A group of rights experts and nongovernmental organizations called on the United Nations to intervene and stop the execution of Iranian boxing champion Mohammad Javad Vafaei-Sani, Agency France Presse (AFP) reported on Thursday.
In a letter sent overnight, which was seen by Agence France-Presse, a total of 85 international rights advocates and groups, including a former head of the International Criminal Court, 19 current and former UN officials, former government ministers and seven Nobel laureates, urged UN High Commissioner for Human Rights Volker Turk to “make an urgent public call for the Iranian authorities to halt” Vafaei-Sani’s imminent execution.
“We request your urgent public intervention to save the life of Iranian political prisoner [Vafaei-Sani],” the letter read.
According to the letter, Vafaei-Sani was moved on Wednesday to a secluded section of Vakilabad Prison in the city of Mashhad in northeast Iran after his death sentence was confirmed.
Vafaei-Sani, a 27-year-old boxer from Mashhad, was arrested in February 2020 over his role in the 2019 protests that were initially sparked by a rise in fuel prices before they quickly turned into anti-regime demonstrations. He was accused of arson and destruction of government buildings. In January 2022, Iran's Revolutionary Court in Mashhad sentenced the athlete to death on charges of “corruption on earth,” a vague charge that is punishable by death under Iran’s penal code.
In a statement back then, the National Council of Resistance of Iran (NCRI), the political wing of the Mujahedeen-e-Khalq (MEK) opposition group — which are both outlawed in Iran — claimed Vafaei-Sani was subjected to torture in jail for two years before the final verdict. The NCRI added that charges against him included supporting MEK.

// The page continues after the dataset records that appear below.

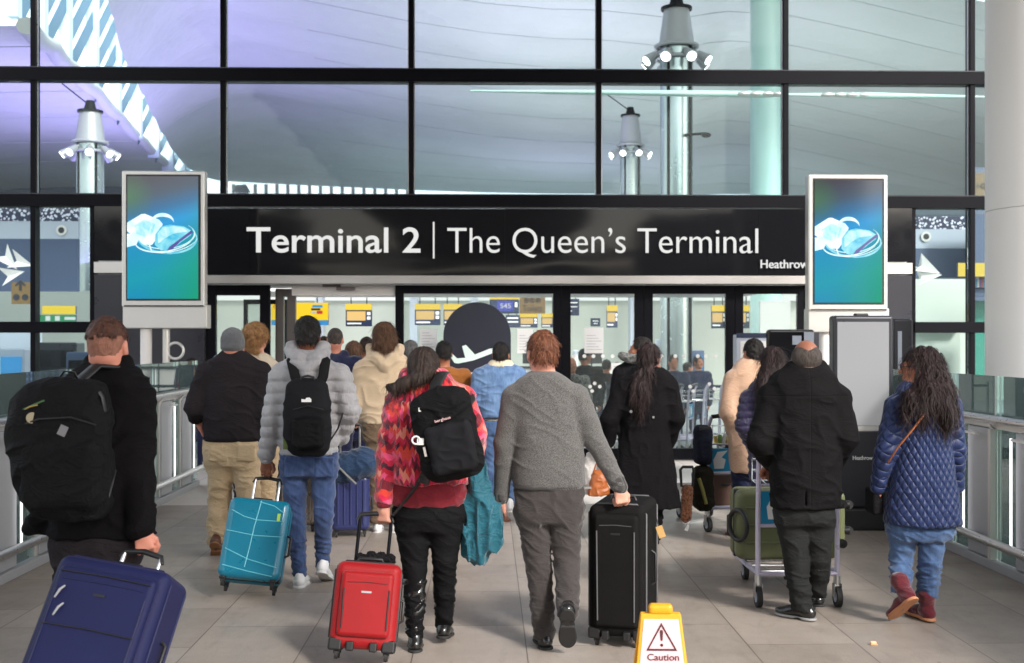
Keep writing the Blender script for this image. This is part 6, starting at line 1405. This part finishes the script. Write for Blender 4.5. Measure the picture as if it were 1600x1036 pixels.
# fleece woman's pack
f = BF('backpack', 'black rucksack with white tags slung askew over the zigzag fleece', 'backpack', PA[6], (697, 678, -.27)); Ry = Matrix.Rotation(R(-12), 3, 'Y')
g = S(); g.u(rbx(f.L(698, 680, -.27), (.165, .10, .235), .085, Ry)).u(ell(f.L(690, 628, -.27), (.12, .095, .08), Ry), .05).folds(.010, .09, .06, 6); g.obj('main_compartment', packm, f.e, .0065)
g = S(); g.u(rbx(f.L(706, 700, -.38), (.12, .035, .13), .033, Ry)).folds(.006, .06, .05, 9).obj('front_pocket', packm2, f.e, .0065)
f.strap([(676, 622, -.32), (682, 598, -.2), (690, 584, -.12), (694, 582, .0)], .034); f.strap([(725, 640, -.25), (736, 625, -.1), (733, 612, .02)], .026)
f.strap([(662, 735, -.25), (652, 758, -.16), (632, 785, -.12), (614, 806, -.10)], .012, name='loose_strap'); f.strap([(668, 735, -.22), (662, 755, -.2)], .03)
c1 = f.L(689, 657, -.395); text('berghaus', 'logo', plain('pink_logo', srgb(230, 190, 190), .5), f.e, Vector(c1) + Vector((-.03, 0, -.012)), Vector(c1) + Vector((.05, 0, .012)), .014, .003, .004, (R(90), -R(16), 0))
bx(f, 657, 690, -.37, (.035, .012, .035), 'white', 'key_tag'); bx(f, 664, 706, -.385, (.012, .01, .05), 'alu', 'key_tag', Ry); bx(f, 656, 640, -.37, (.014, .006, .02), 'white', 'tag'); bx(f, 734, 672, -.33, (.014, .03, .05), 'alu', 'buckle')
b = MB(); b.ring(f.L(650, 688, -.38), .02, .005, (0, 1, 0), 16, 6).obj('key_ring', M['white'], f.e)
# teal jacket over her arm
f = BF('draped_jacket', 'teal waterproof jacket hanging from the arm of the woman in zigzag fleece', 'jacket', PA[6], (752, 800, .02))
g = S(); g.u(loft(f.rows([(722, 738, 752, .05), (745, 730, 762, .06), (790, 725, 776, .065), (825, 722, 787, .06), (846, 724, 786, .055), (858, 725, 774, .05), (868, 727, 764, .045), (880, 740, 762, .04)]), 2)).folds(.022, .045, .22, 3, .9).folds(.01, .08, .06, 5); g.obj('cloth', F_['teal'], f.e, .007)
# tan bag and white bag by the black coat
f = BF('handbag', 'tan leather handbag at the side of the woman in the long black coat', 'handbag', PA[9], (935, 755, 0))
g = S(); g.u(loft(f.rows([(734, 929, 940, .03), (742, 925, 946, .05), (760, 921, 951, .07), (775, 919, 953, .075)]), 3)).folds(.008, .05, .04, 3).obj('body', plain('tan_leather_bag', srgb(160, 88, 42), .45, bump=.2), f.e, .006)
f.strap([(925, 745, 0), (931, 726, 0), (943, 712, 0), (948, 735, 0)], .007, bpy.data.materials['tan_leather_bag'], 'handle', 1)
f = BF('tote_bag', 'white cloth bag half hidden beyond the tan handbag', 'bag', PA[9], (922, 745, .25))
g = S(); g.u(loft(f.rows([(706, 917, 930, .04, .25), (720, 912, 934, .06, .25), (745, 910, 938, .07, .25), (772, 909, 940, .07, .25)]), 2.2)).folds(.012, .06, .05, 9).obj('body', fabric('white_canvas', srgb(205, 200, 196), kind='crease'), f.e, .009)
# trolleys
def trolley(label, group=None):
    e = empty('luggage_trolley', (0, 0, 0), label=label, cat='trolley', group=group); w = .255; M_ = M['trol']
    for sx in (-1, 1):
        MB().tube([(sx * w, .0, .20), (sx * w, -.005, .60), (sx * w, -.03, .95), (sx * w * .96, -.07, 1.03)], .0165, 10).obj('upright', M_, e)
        MB().tube([(sx * w, .0, .22), (sx * w * .95, .3, .2), (sx * w * .8, .95, .17)], .018, 8).obj('side_rail', M_, e)
    MB().tube([(-w * .96, -.07, 1.03), (-.1, -.09, 1.045), (.1, -.09, 1.045), (w * .96, -.07, 1.03)], .019, 10).obj('push_handle', M['black'], e)
    b = MB(); b.cyl((-w, 0, .52), (w, 0, .52), .013).cyl((-w, -.01, .78), (w, -.01, .78), .008).cyl((-w, 0, .21), (w, 0, .21), .016)
    b.obj('cross_bar', M_, e)
    pn = MB().bb((-w + .02, -.006, .535), (w - .02, .006, .74)).obj('advert_panel', plain('advert_blue', srgb(30, 140, 185), .4), e, .004)
    MB().poly([(-.19, -.009, .56), (-.1, -.009, .56), (-.08, -.009, .64), (-.12, -.009, .66), (-.06, -.009, .72), (-.16, -.009, .71), (-.2, -.009, .64)], (0, -1, 0), .002).poly([(.02, -.009, .55), (.13, -.009, .6), (.08, -.009, .72), (.0, -.009, .68)], (0, -1, 0), .002).obj('advert_shape', M['paper'], pn)
    b = MB()
    for zz in (.79, .86, .93): b.tube([(-w, .01, zz), (-w, .16, zz), (w, .16, zz), (w, .01, zz)], .005, 6)
    for k in range(9): xx = -w + 2 * w * k / 8; b.tube([(xx, .16, .94), (xx, .16, .79), (xx, .01, .78)], .004, 5)
    b.obj('basket', M['chrome'], e)
    b = MB()
    for k in range(5): yy = .15 + k * .2; b.cyl((-w * .85, yy, .195), (w * .85, yy, .195), .012)
    b.bb((-.18, .93, .16), (.18, .96, .32)); b.obj('platform', M['steel'], e)
    for x, y in ((-w, .0), (w, .0), (-.15, .85), (.15, .85)):
        c_ = MB().cyl((x, y, .20), (x, y, .14), .022).bb((x - .026, y - .03, .06), (x - .020, y + .02, .15)).bb((x + .020, y - .03, .06), (x + .026, y + .02, .15)).obj('caster', M['steel'], e, .003)
        wh = MB().cyl((x - .016, y - .015, .065), (x + .016, y - .015, .065), .065, seg=24).obj('wheel', M['rubber'], c_, .008); 
        MB().cyl((x - .018, y - .015, .065), (x + .018, y - .015, .065), .034, seg=18).obj('hub', M['ltgrey'], c_)
    return e
M['trol'] = plain('trolley_white_tube', srgb(205, 200, 222), .3, .2, .04)
T0 = trolley('luggage trolley with blue advert pushed by the bald man', 'luggage trolleys')
c = W(1246, 600, 7.38); T0.location = (c.x, c.y, 0)
def put(px, d, yaw, lb): o = copy_tree(T0); c = W(px, 600, d); o.location = (c.x, c.y, 0); o.rotation_euler = (0, 0, R(yaw)); o['label'] = lb; return o
put(1146, 10.34, 14, 'luggage trolley with black bags left of the beige coated man')
for px, d, yw, lb in ((1052, 17.2, 60, 'parked trolley nearest the middle jamb behind the glass'), (1078, 17.5, 70, 'second parked trolley from the left behind the glass'), (1100, 17.8, 75, 'third parked trolley from the left behind the glass'), (1124, 18.2, 80, 'rightmost parked trolley behind the glass by the beige coat')): put(px, d, yw, lb)
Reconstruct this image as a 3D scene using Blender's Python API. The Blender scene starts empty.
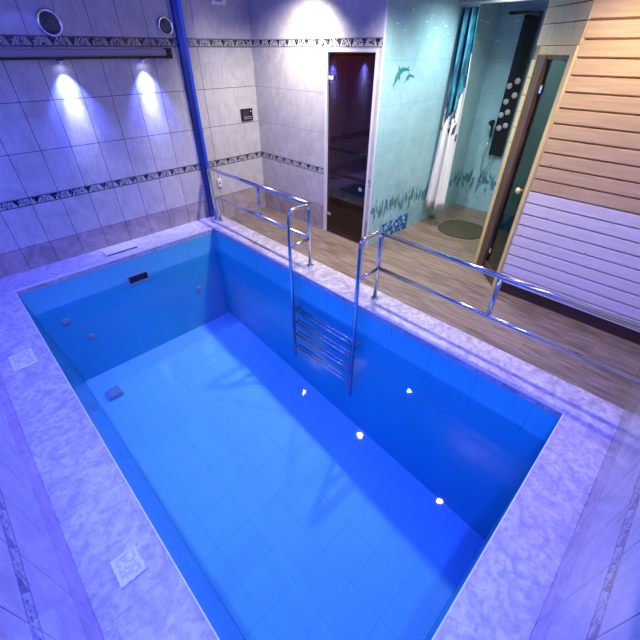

Vafaei-Sani is not the first athlete to face the death penalty in Iran. In September 2020, wrestling champion Navid Afkari, 27, was executed by authorities despite appeals to save his life. According to Human Rights Watch, Afkari was tortured into confessing to the murder of a security guard during anti-regime protests in 2018, among other charges.
Human rights organizations have repeatedly called on the Islamic Republic to end executions, accusing Iranian authorities of conducting unfair trials and extracting confessions under torture.
Since a nationwide protest movement against the Iranian regime erupted last September in response to the death in police custody of 22-year-old Mahsa Amini, the country has witnessed a spike in the number of death penalties, which activists say Iranian authorities are using as a tool of repression and intimidation against the public.
According to the Oslo-based group Iran Human Rights (IHR), a total of 404 people have been executed in Iran this year. Last year, 582 confirmed executions were reported, according to an April report by IRH and Paris-based Together Against the Death Penalty.
Iran is the world’s second-most prolific executioner after China, according to Amnesty International.